__Problem__: Every line must be returned precisely as it is written.

__Recorded data__:
>>>

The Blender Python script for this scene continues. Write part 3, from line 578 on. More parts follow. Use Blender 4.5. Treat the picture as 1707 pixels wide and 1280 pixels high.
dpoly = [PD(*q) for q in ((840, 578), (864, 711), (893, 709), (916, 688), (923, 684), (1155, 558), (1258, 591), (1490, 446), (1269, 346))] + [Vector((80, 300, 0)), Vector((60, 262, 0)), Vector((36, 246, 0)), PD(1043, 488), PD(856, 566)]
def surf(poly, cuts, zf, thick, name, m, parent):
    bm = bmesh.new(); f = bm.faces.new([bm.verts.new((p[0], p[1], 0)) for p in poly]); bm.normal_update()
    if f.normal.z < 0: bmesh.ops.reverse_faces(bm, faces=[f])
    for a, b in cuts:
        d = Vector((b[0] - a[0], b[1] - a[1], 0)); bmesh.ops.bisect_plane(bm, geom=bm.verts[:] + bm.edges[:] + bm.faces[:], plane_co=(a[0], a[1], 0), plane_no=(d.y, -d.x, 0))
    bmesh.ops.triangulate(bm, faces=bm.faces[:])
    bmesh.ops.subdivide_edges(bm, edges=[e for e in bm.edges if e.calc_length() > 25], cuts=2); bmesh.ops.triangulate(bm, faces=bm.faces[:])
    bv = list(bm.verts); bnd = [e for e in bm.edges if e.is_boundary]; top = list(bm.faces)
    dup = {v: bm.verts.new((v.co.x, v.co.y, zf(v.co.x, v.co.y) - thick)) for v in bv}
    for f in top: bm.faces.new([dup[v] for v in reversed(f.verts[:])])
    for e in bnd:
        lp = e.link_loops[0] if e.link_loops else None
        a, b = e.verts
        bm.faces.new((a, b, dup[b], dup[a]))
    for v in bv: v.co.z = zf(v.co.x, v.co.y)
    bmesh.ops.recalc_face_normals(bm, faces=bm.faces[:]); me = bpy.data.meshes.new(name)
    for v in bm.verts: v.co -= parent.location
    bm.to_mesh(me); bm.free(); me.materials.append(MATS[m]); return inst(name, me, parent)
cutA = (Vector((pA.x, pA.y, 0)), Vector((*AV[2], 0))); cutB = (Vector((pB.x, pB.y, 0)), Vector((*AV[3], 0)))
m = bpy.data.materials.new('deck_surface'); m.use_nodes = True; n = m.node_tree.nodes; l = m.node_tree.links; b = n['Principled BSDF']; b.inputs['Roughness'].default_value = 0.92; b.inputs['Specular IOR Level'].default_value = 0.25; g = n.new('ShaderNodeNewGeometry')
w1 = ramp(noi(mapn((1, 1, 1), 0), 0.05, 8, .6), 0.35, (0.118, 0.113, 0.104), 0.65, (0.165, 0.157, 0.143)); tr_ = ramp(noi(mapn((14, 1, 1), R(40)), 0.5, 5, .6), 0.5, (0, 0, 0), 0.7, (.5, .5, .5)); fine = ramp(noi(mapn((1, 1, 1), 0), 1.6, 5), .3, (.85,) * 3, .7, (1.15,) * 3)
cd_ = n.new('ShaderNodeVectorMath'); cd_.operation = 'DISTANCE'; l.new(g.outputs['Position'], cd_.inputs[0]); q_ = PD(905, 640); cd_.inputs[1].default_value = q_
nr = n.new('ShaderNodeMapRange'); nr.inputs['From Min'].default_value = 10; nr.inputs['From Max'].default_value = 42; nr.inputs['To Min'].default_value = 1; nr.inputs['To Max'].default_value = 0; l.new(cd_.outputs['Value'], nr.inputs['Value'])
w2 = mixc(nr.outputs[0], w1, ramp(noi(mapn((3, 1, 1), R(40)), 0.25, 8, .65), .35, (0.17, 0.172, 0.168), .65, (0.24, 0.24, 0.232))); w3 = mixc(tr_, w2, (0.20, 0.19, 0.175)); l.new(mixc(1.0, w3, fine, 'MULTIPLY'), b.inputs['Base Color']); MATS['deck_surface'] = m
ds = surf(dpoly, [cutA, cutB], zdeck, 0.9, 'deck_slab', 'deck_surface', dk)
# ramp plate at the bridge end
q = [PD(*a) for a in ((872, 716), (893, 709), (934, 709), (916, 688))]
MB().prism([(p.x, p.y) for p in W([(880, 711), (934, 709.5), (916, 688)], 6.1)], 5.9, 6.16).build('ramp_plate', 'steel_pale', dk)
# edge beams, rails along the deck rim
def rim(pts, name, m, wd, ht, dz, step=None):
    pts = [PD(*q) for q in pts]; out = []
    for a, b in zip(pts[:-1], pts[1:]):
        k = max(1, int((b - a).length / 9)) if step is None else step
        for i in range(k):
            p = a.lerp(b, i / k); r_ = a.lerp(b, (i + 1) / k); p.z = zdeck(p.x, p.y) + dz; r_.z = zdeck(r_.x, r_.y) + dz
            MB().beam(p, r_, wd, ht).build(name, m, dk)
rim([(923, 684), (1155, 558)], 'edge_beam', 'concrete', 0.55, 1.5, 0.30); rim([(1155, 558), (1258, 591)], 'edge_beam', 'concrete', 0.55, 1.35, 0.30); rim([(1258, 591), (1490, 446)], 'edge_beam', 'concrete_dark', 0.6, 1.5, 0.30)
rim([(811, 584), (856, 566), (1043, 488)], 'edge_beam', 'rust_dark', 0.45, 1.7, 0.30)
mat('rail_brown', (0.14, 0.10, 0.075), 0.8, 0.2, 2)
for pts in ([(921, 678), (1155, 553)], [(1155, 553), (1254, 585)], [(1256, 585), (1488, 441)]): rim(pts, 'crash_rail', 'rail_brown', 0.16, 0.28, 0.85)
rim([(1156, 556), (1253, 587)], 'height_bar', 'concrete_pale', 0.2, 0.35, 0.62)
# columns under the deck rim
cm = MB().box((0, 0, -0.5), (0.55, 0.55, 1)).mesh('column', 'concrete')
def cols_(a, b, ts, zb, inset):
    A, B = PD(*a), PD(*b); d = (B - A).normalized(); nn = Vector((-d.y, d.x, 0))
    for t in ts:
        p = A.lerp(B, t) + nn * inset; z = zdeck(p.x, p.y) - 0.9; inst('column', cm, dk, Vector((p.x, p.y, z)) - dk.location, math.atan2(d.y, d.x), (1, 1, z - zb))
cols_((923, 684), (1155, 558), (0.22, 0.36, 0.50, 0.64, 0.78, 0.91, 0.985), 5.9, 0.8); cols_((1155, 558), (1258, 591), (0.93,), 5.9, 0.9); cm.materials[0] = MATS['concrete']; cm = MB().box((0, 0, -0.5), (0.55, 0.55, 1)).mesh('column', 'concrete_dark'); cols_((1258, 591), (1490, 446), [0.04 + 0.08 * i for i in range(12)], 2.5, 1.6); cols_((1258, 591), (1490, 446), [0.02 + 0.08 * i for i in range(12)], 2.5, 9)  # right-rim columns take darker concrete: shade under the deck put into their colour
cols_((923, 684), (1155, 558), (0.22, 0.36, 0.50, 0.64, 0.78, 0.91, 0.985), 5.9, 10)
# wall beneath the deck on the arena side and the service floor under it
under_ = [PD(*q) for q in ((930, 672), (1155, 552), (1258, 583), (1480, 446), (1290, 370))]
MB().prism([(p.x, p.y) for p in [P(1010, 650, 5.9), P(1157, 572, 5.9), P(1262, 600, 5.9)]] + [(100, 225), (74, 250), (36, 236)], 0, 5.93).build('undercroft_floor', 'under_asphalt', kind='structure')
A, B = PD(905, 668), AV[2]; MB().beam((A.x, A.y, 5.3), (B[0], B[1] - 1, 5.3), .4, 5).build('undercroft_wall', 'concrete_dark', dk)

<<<

__The response__:
The Blender Python script for this scene continues. Write part 3, from line 578 on. More parts follow. Use Blender 4.5. Treat the picture as 1707 pixels wide and 1280 pixels high.
dpoly = [PD(*q) for q in ((840, 578), (864, 711), (893, 709), (916, 688), (923, 684), (1155, 558), (1258, 591), (1490, 446), (1269, 346))] + [Vector((80, 300, 0)), Vector((60, 262, 0)), Vector((36, 246, 0)), PD(1043, 488), PD(856, 566)]
def surf(poly, cuts, zf, thick, name, m, parent):
    bm = bmesh.new(); f = bm.faces.new([bm.verts.new((p[0], p[1], 0)) for p in poly]); bm.normal_update()
    if f.normal.z < 0: bmesh.ops.reverse_faces(bm, faces=[f])
    for a, b in cuts:
        d = Vector((b[0] - a[0], b[1] - a[1], 0)); bmesh.ops.bisect_plane(bm, geom=bm.verts[:] + bm.edges[:] + bm.faces[:], plane_co=(a[0], a[1], 0), plane_no=(d.y, -d.x, 0))
    bmesh.ops.triangulate(bm, faces=bm.faces[:])
    bmesh.ops.subdivide_edges(bm, edges=[e for e in bm.edges if e.calc_length() > 25], cuts=2); bmesh.ops.triangulate(bm, faces=bm.faces[:])
    bv = list(bm.verts); bnd = [e for e in bm.edges if e.is_boundary]; top = list(bm.faces)
    dup = {v: bm.verts.new((v.co.x, v.co.y, zf(v.co.x, v.co.y) - thick)) for v in bv}
    for f in top: bm.faces.new([dup[v] for v in reversed(f.verts[:])])
    for e in bnd:
        lp = e.link_loops[0] if e.link_loops else None
        a, b = e.verts
        bm.faces.new((a, b, dup[b], dup[a]))
    for v in bv: v.co.z = zf(v.co.x, v.co.y)
    bmesh.ops.recalc_face_normals(bm, faces=bm.faces[:]); me = bpy.data.meshes.new(name)
    for v in bm.verts: v.co -= parent.location
    bm.to_mesh(me); bm.free(); me.materials.append(MATS[m]); return inst(name, me, parent)
cutA = (Vector((pA.x, pA.y, 0)), Vector((*AV[2], 0))); cutB = (Vector((pB.x, pB.y, 0)), Vector((*AV[3], 0)))
m = bpy.data.materials.new('deck_surface'); m.use_nodes = True; n = m.node_tree.nodes; l = m.node_tree.links; b = n['Principled BSDF']; b.inputs['Roughness'].default_value = 0.92; b.inputs['Specular IOR Level'].default_value = 0.25; g = n.new('ShaderNodeNewGeometry')
w1 = ramp(noi(mapn((1, 1, 1), 0), 0.05, 8, .6), 0.35, (0.118, 0.113, 0.104), 0.65, (0.165, 0.157, 0.143)); tr_ = ramp(noi(mapn((14, 1, 1), R(40)), 0.5, 5, .6), 0.5, (0, 0, 0), 0.7, (.5, .5, .5)); fine = ramp(noi(mapn((1, 1, 1), 0), 1.6, 5), .3, (.85,) * 3, .7, (1.15,) * 3)
cd_ = n.new('ShaderNodeVectorMath'); cd_.operation = 'DISTANCE'; l.new(g.outputs['Position'], cd_.inputs[0]); q_ = PD(905, 640); cd_.inputs[1].default_value = q_
nr = n.new('ShaderNodeMapRange'); nr.inputs['From Min'].default_value = 10; nr.inputs['From Max'].default_value = 42; nr.inputs['To Min'].default_value = 1; nr.inputs['To Max'].default_value = 0; l.new(cd_.outputs['Value'], nr.inputs['Value'])
w2 = mixc(nr.outputs[0], w1, ramp(noi(mapn((3, 1, 1), R(40)), 0.25, 8, .65), .35, (0.17, 0.172, 0.168), .65, (0.24, 0.24, 0.232))); w3 = mixc(tr_, w2, (0.20, 0.19, 0.175)); l.new(mixc(1.0, w3, fine, 'MULTIPLY'), b.inputs['Base Color']); MATS['deck_surface'] = m
ds = surf(dpoly, [cutA, cutB], zdeck, 0.9, 'deck_slab', 'deck_surface', dk)
# ramp plate at the bridge end
q = [PD(*a) for a in ((872, 716), (893, 709), (934, 709), (916, 688))]
MB().prism([(p.x, p.y) for p in W([(880, 711), (934, 709.5), (916, 688)], 6.1)], 5.9, 6.16).build('ramp_plate', 'steel_pale', dk)
# edge beams, rails along the deck rim
def rim(pts, name, m, wd, ht, dz, step=None):
    pts = [PD(*q) for q in pts]; out = []
    for a, b in zip(pts[:-1], pts[1:]):
        k = max(1, int((b - a).length / 9)) if step is None else step
        for i in range(k):
            p = a.lerp(b, i / k); r_ = a.lerp(b, (i + 1) / k); p.z = zdeck(p.x, p.y) + dz; r_.z = zdeck(r_.x, r_.y) + dz
            MB().beam(p, r_, wd, ht).build(name, m, dk)
rim([(923, 684), (1155, 558)], 'edge_beam', 'concrete', 0.55, 1.5, 0.30); rim([(1155, 558), (1258, 591)], 'edge_beam', 'concrete', 0.55, 1.35, 0.30); rim([(1258, 591), (1490, 446)], 'edge_beam', 'concrete_dark', 0.6, 1.5, 0.30)
rim([(811, 584), (856, 566), (1043, 488)], 'edge_beam', 'rust_dark', 0.45, 1.7, 0.30)
mat('rail_brown', (0.14, 0.10, 0.075), 0.8, 0.2, 2)
for pts in ([(921, 678), (1155, 553)], [(1155, 553), (1254, 585)], [(1256, 585), (1488, 441)]): rim(pts, 'crash_rail', 'rail_brown', 0.16, 0.28, 0.85)
rim([(1156, 556), (1253, 587)], 'height_bar', 'concrete_pale', 0.2, 0.35, 0.62)
# columns under the deck rim
cm = MB().box((0, 0, -0.5), (0.55, 0.55, 1)).mesh('column', 'concrete')
def cols_(a, b, ts, zb, inset):
    A, B = PD(*a), PD(*b); d = (B - A).normalized(); nn = Vector((-d.y, d.x, 0))
    for t in ts:
        p = A.lerp(B, t) + nn * inset; z = zdeck(p.x, p.y) - 0.9; inst('column', cm, dk, Vector((p.x, p.y, z)) - dk.location, math.atan2(d.y, d.x), (1, 1, z - zb))
cols_((923, 684), (1155, 558), (0.22, 0.36, 0.50, 0.64, 0.78, 0.91, 0.985), 5.9, 0.8); cols_((1155, 558), (1258, 591), (0.93,), 5.9, 0.9); cm.materials[0] = MATS['concrete']; cm = MB().box((0, 0, -0.5), (0.55, 0.55, 1)).mesh('column', 'concrete_dark'); cols_((1258, 591), (1490, 446), [0.04 + 0.08 * i for i in range(12)], 2.5, 1.6); cols_((1258, 591), (1490, 446), [0.02 + 0.08 * i for i in range(12)], 2.5, 9)  # right-rim columns take darker concrete: shade under the deck put into their colour
cols_((923, 684), (1155, 558), (0.22, 0.36, 0.50, 0.64, 0.78, 0.91, 0.985), 5.9, 10)
# wall beneath the deck on the arena side and the service floor under it
under_ = [PD(*q) for q in ((930, 672), (1155, 552), (1258, 583), (1480, 446), (1290, 370))]
MB().prism([(p.x, p.y) for p in [P(1010, 650, 5.9), P(1157, 572, 5.9), P(1262, 600, 5.9)]] + [(100, 225), (74, 250), (36, 236)], 0, 5.93).build('undercroft_floor', 'under_asphalt', kind='structure')
A, B = PD(905, 668), AV[2]; MB().beam((A.x, A.y, 5.3), (B[0], B[1] - 1, 5.3), .4, 5).build('undercroft_wall', 'concrete_dark', dk)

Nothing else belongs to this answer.